The brainstorm hit at 3 a.m. How could I not have thought of it before? The solution … a flag system. I could raise a flag of warning and blow my whistle without coming in camera bag range of the offenders. Brilliant, and I knew just where to get some colored flags. The other day wifey and I were driving up in Woods Valley and drove past a house that had numerous flags right in front of the house. Surely they could spare one or two. Now, Woods Valley is well off the beaten track. We were told it was an area inhabited by old hippies who just wanted to farm and do their own thing. That is exactly what my purpose could use is some of that good old 60’s hippie feeling. Hippie farmers would be happy to donate a few flags to help Mother Nature.

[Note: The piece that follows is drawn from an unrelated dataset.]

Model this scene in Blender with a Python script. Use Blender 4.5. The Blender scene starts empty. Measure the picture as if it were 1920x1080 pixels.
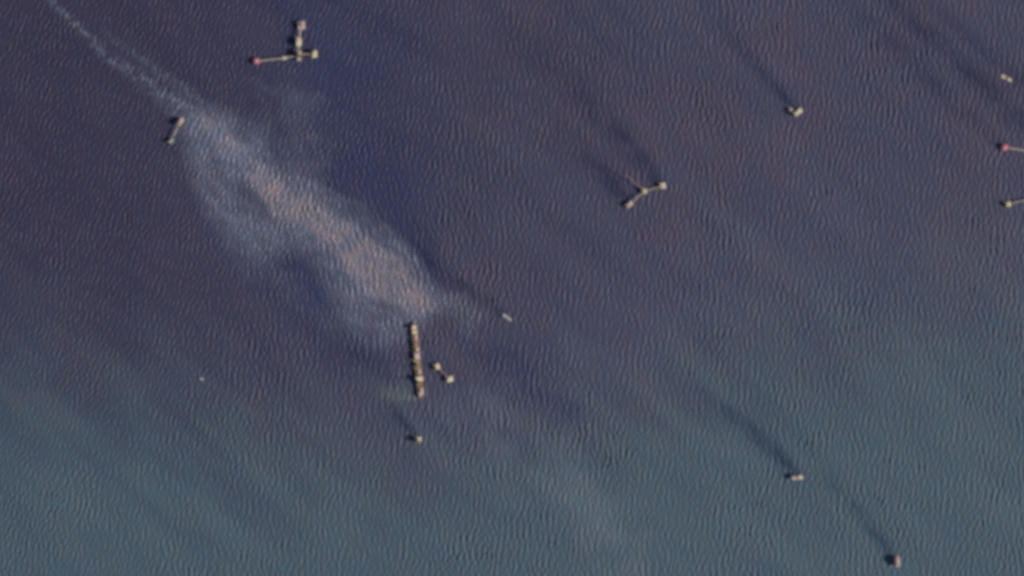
import bpy, math, random
import numpy as np
from mathutils import Vector

# ------------------------------------------------------------------ camera, sky, sun, exposure
S = bpy.context.scene
COL = S.collection
MPP = 2.0                                     # metres of sea per pixel of a 1920 px wide frame


def W(u, v, z=0.0):
    """map position (photo pixel) -> metres on the sea"""
    return Vector(((u - 960.0) * MPP, (540.0 - v) * MPP, z))


ALT = 20000.0
cam_d = bpy.data.cameras.new("satellite_camera")
cam = bpy.data.objects.new("satellite_camera", cam_d)
COL.objects.link(cam)
cam.location = (0, 0, ALT)
cam.rotation_euler = (0, 0, 0)
cam_d.sensor_width = 36.0
cam_d.lens = 36.0 * ALT / (1920.0 * MPP)
cam_d.clip_start = 100.0
cam_d.clip_end = 90000.0
S.camera = cam

SUN_EL = math.radians(36.0)
sun_dir = Vector((0.97, -0.20, 0)).normalized() * math.cos(SUN_EL) + Vector((0, 0, math.sin(SUN_EL)))
world = bpy.data.worlds.new("World")
S.world = world
world.use_nodes = True
wn = world.node_tree.nodes
wl = world.node_tree.links
wn.clear()
wo = wn.new("ShaderNodeOutputWorld")
wb = wn.new("ShaderNodeBackground")
sky = wn.new("ShaderNodeTexSky")
sky.sky_type = 'NISHITA'
sky.sun_disc = False
sky.sun_elevation = SUN_EL
sky.sun_rotation = math.atan2(sun_dir.x, sun_dir.y)
sky.air_density = 1.0
sky.dust_density = 1.2
wb.inputs[1].default_value = 0.08
wl.new(sky.outputs[0], wb.inputs[0])
wl.new(wb.outputs[0], wo.inputs[0])

sun_d = bpy.data.lights.new("sun", 'SUN')
sun_d.energy = 4.0
sun_d.angle = math.radians(0.53)
sun_d.color = (1.0, 0.965, 0.92)
sun = bpy.data.objects.new("sun", sun_d)
COL.objects.link(sun)
sun.location = (0, 0, 3000)
sun.rotation_euler = sun_dir.to_track_quat('Z', 'Y').to_euler()

S.view_settings.view_transform = 'Standard'
S.view_settings.look = 'None'
S.view_settings.exposure = 0.0
S.view_settings.gamma = 1.0
S.view_settings.use_curve_mapping = False
S.cycles.pixel_filter_type = 'BLACKMAN_HARRIS'
S.cycles.filter_width = 4.5                   # the soft optics of a small imaging satellite
S.cycles.use_denoising = False


# ------------------------------------------------------------------ materials
def lin(r, g, b):
    f = lambda c: c / 12.92 if c <= 0.04045 else ((c + 0.055) / 1.055) ** 2.4
    return (f(r / 255), f(g / 255), f(b / 255), 1.0)


def nodes_of(name):
    m = bpy.data.materials.new(name)
    m.use_nodes = True
    nt = m.node_tree
    nt.nodes.clear()
    out = nt.nodes.new("ShaderNodeOutputMaterial")
    return m, nt, out


def attr(nt, name):
    a = nt.nodes.new("ShaderNodeAttribute")
    a.attribute_name = name
    return a.outputs['Fac']


def mixc(nt, fac, a, b, blend='MIX'):
    n = nt.nodes.new("ShaderNodeMix")
    n.data_type = 'RGBA'
    n.blend_type = blend
    for sock, val in ((n.inputs[0], fac), (n.inputs[6], a), (n.inputs[7], b)):
        if hasattr(val, 'links'):
            nt.links.new(val, sock)
        else:
            sock.default_value = val
    return n.outputs[2]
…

With that, I knew I had to act on this brainstorm or I might forget by the morning. So I quietly slipped out of the house to make a quick drive up to Woods Valley and the flag house.
I found the house with the flags without a problem. There must have been 50 flags draped around the front porch. I’ll just run up grab a couple and get back home in time for breakfast before heading into my office. I walked up the driveway just past the sign that read…

Hare Krishna
Temple of the GlitteringLeftShoe
Hare Rama

I climbed up on the porch and gave a good tug to the first flag. It wouldn’t budge. They were all tied together and on the same line it looked like the week’s laundry was out as well. Just one quick tug and I’ll be on my way. I tugged and tugged and with one last mighty heave the line gave and I tumbled across the porch and fell into a large ceremonial gong. What a racket! I noticed a light had come on in the house and thought it might be a good time for me to be on my way. So I scurried to the car with the flags trailing behind me. By the time I started the car every light in the place was on. I stepped on the gas and headed down the hill back towards Pahala. Mission accomplished, and the turtles will be safer tomorrow. As I began to speed down the hill with my lights off, not wanting to wake any of the locals, I noticed in my rear view mirror that all the gentleman in the house were out waving at me, probably wishing me well.

When I got home I reeled in my new turtle saving equipment. Not only did I get the two flags I needed, but I also had every flag from the porch as well as the items that were on the clothes line. My bad! I had fifty flags that had tags reading Genuine Tibetan Prayer flags and 15 bedsheets of a peachy pastel color. I thought about taking them back, but it was a long drive back up the valley and surely they have more bedsheets. And with the jovial send off they gave I surmised they would not mind a donation to the docent program.

It is shaping up to be another great day in the life of the Senior Docent of Punaluu.